Stated task:
Could you give the data below again, exactly and completely?

-------

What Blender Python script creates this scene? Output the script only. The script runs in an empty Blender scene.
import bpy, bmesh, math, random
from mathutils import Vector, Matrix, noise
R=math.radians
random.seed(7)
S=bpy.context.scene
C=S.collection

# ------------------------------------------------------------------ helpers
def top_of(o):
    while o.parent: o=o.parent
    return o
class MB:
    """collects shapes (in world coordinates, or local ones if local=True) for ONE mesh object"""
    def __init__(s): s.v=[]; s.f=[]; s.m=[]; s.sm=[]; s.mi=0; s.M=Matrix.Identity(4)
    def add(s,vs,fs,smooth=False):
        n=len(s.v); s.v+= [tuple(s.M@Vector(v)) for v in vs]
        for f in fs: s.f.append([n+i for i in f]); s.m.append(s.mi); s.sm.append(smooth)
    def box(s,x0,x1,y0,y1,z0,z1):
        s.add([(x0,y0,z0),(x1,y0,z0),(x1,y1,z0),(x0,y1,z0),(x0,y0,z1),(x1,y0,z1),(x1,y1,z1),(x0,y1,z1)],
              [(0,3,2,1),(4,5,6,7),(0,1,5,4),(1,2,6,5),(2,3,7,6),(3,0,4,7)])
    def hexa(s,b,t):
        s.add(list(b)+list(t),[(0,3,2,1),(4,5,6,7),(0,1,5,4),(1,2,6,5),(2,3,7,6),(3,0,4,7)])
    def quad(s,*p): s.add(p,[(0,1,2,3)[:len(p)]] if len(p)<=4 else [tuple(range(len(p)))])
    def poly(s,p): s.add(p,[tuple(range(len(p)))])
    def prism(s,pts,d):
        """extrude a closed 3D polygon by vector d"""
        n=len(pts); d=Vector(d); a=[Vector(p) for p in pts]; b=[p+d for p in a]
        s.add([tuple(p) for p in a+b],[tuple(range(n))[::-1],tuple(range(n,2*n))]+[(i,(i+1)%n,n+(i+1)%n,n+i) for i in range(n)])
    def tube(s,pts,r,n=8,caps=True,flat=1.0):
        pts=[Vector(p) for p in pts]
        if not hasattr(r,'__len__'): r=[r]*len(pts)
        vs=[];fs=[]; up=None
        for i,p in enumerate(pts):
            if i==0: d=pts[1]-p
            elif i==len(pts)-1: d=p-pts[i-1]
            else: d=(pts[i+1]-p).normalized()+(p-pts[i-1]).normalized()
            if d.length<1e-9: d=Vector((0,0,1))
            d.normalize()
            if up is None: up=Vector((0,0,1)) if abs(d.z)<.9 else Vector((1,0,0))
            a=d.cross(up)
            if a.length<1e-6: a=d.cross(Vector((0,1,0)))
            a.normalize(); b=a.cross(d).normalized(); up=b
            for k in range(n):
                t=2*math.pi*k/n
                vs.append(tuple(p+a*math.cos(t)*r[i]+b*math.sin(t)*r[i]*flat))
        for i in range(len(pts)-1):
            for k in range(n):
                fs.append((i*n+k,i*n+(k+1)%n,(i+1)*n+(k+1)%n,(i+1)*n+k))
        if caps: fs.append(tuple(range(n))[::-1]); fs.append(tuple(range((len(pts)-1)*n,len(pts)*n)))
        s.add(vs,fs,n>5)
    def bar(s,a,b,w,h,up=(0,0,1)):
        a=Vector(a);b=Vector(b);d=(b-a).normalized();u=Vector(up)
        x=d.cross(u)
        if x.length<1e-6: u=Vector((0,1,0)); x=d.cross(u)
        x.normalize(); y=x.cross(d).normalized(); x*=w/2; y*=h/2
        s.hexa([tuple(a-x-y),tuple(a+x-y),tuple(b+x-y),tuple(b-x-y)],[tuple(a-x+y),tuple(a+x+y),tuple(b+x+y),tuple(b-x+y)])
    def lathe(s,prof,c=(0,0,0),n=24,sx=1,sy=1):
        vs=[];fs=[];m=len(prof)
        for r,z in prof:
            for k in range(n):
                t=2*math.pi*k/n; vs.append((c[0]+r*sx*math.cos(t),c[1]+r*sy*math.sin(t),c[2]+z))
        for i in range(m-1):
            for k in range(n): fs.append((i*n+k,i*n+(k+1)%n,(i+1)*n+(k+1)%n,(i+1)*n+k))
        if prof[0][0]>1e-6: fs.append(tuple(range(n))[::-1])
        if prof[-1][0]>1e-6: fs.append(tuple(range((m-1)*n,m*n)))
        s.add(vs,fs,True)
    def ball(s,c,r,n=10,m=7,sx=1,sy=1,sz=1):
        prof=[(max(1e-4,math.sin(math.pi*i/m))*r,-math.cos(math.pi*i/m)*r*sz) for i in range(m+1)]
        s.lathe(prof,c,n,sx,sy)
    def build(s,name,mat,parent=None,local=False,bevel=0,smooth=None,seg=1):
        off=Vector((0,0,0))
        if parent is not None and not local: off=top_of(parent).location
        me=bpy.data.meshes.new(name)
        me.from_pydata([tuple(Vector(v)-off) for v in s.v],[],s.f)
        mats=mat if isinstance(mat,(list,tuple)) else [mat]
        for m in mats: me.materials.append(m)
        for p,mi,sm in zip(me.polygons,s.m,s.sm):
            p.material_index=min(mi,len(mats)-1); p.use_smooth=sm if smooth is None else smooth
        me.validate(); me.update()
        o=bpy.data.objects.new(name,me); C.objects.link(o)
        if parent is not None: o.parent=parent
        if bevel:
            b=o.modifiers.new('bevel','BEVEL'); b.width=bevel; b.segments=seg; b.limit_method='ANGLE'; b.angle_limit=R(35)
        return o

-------

Solution to the problem:
What Blender Python script creates this scene? Output the script only. The script runs in an empty Blender scene.
import bpy, bmesh, math, random
from mathutils import Vector, Matrix, noise
R=math.radians
random.seed(7)
S=bpy.context.scene
C=S.collection

# ------------------------------------------------------------------ helpers
def top_of(o):
    while o.parent: o=o.parent
    return o
class MB:
    """collects shapes (in world coordinates, or local ones if local=True) for ONE mesh object"""
    def __init__(s): s.v=[]; s.f=[]; s.m=[]; s.sm=[]; s.mi=0; s.M=Matrix.Identity(4)
    def add(s,vs,fs,smooth=False):
        n=len(s.v); s.v+= [tuple(s.M@Vector(v)) for v in vs]
        for f in fs: s.f.append([n+i for i in f]); s.m.append(s.mi); s.sm.append(smooth)
    def box(s,x0,x1,y0,y1,z0,z1):
        s.add([(x0,y0,z0),(x1,y0,z0),(x1,y1,z0),(x0,y1,z0),(x0,y0,z1),(x1,y0,z1),(x1,y1,z1),(x0,y1,z1)],
              [(0,3,2,1),(4,5,6,7),(0,1,5,4),(1,2,6,5),(2,3,7,6),(3,0,4,7)])
    def hexa(s,b,t):
        s.add(list(b)+list(t),[(0,3,2,1),(4,5,6,7),(0,1,5,4),(1,2,6,5),(2,3,7,6),(3,0,4,7)])
    def quad(s,*p): s.add(p,[(0,1,2,3)[:len(p)]] if len(p)<=4 else [tuple(range(len(p)))])
    def poly(s,p): s.add(p,[tuple(range(len(p)))])
    def prism(s,pts,d):
        """extrude a closed 3D polygon by vector d"""
        n=len(pts); d=Vector(d); a=[Vector(p) for p in pts]; b=[p+d for p in a]
        s.add([tuple(p) for p in a+b],[tuple(range(n))[::-1],tuple(range(n,2*n))]+[(i,(i+1)%n,n+(i+1)%n,n+i) for i in range(n)])
    def tube(s,pts,r,n=8,caps=True,flat=1.0):
        pts=[Vector(p) for p in pts]
        if not hasattr(r,'__len__'): r=[r]*len(pts)
        vs=[];fs=[]; up=None
        for i,p in enumerate(pts):
            if i==0: d=pts[1]-p
            elif i==len(pts)-1: d=p-pts[i-1]
            else: d=(pts[i+1]-p).normalized()+(p-pts[i-1]).normalized()
            if d.length<1e-9: d=Vector((0,0,1))
            d.normalize()
            if up is None: up=Vector((0,0,1)) if abs(d.z)<.9 else Vector((1,0,0))
            a=d.cross(up)
            if a.length<1e-6: a=d.cross(Vector((0,1,0)))
            a.normalize(); b=a.cross(d).normalized(); up=b
            for k in range(n):
                t=2*math.pi*k/n
                vs.append(tuple(p+a*math.cos(t)*r[i]+b*math.sin(t)*r[i]*flat))
        for i in range(len(pts)-1):
            for k in range(n):
                fs.append((i*n+k,i*n+(k+1)%n,(i+1)*n+(k+1)%n,(i+1)*n+k))
        if caps: fs.append(tuple(range(n))[::-1]); fs.append(tuple(range((len(pts)-1)*n,len(pts)*n)))
        s.add(vs,fs,n>5)
    def bar(s,a,b,w,h,up=(0,0,1)):
        a=Vector(a);b=Vector(b);d=(b-a).normalized();u=Vector(up)
        x=d.cross(u)
        if x.length<1e-6: u=Vector((0,1,0)); x=d.cross(u)
        x.normalize(); y=x.cross(d).normalized(); x*=w/2; y*=h/2
        s.hexa([tuple(a-x-y),tuple(a+x-y),tuple(b+x-y),tuple(b-x-y)],[tuple(a-x+y),tuple(a+x+y),tuple(b+x+y),tuple(b-x+y)])
    def lathe(s,prof,c=(0,0,0),n=24,sx=1,sy=1):
        vs=[];fs=[];m=len(prof)
        for r,z in prof:
            for k in range(n):
                t=2*math.pi*k/n; vs.append((c[0]+r*sx*math.cos(t),c[1]+r*sy*math.sin(t),c[2]+z))
        for i in range(m-1):
            for k in range(n): fs.append((i*n+k,i*n+(k+1)%n,(i+1)*n+(k+1)%n,(i+1)*n+k))
        if prof[0][0]>1e-6: fs.append(tuple(range(n))[::-1])
        if prof[-1][0]>1e-6: fs.append(tuple(range((m-1)*n,m*n)))
        s.add(vs,fs,True)
    def ball(s,c,r,n=10,m=7,sx=1,sy=1,sz=1):
        prof=[(max(1e-4,math.sin(math.pi*i/m))*r,-math.cos(math.pi*i/m)*r*sz) for i in range(m+1)]
        s.lathe(prof,c,n,sx,sy)
    def build(s,name,mat,parent=None,local=False,bevel=0,smooth=None,seg=1):
        off=Vector((0,0,0))
        if parent is not None and not local: off=top_of(parent).location
        me=bpy.data.meshes.new(name)
        me.from_pydata([tuple(Vector(v)-off) for v in s.v],[],s.f)
        mats=mat if isinstance(mat,(list,tuple)) else [mat]
        for m in mats: me.materials.append(m)
        for p,mi,sm in zip(me.polygons,s.m,s.sm):
            p.material_index=min(mi,len(mats)-1); p.use_smooth=sm if smooth is None else smooth
        me.validate(); me.update()
        o=bpy.data.objects.new(name,me); C.objects.link(o)
        if parent is not None: o.parent=parent
        if bevel:
            b=o.modifiers.new('bevel','BEVEL'); b.width=bevel; b.segments=seg; b.limit_method='ANGLE'; b.angle_limit=R(35)
        return o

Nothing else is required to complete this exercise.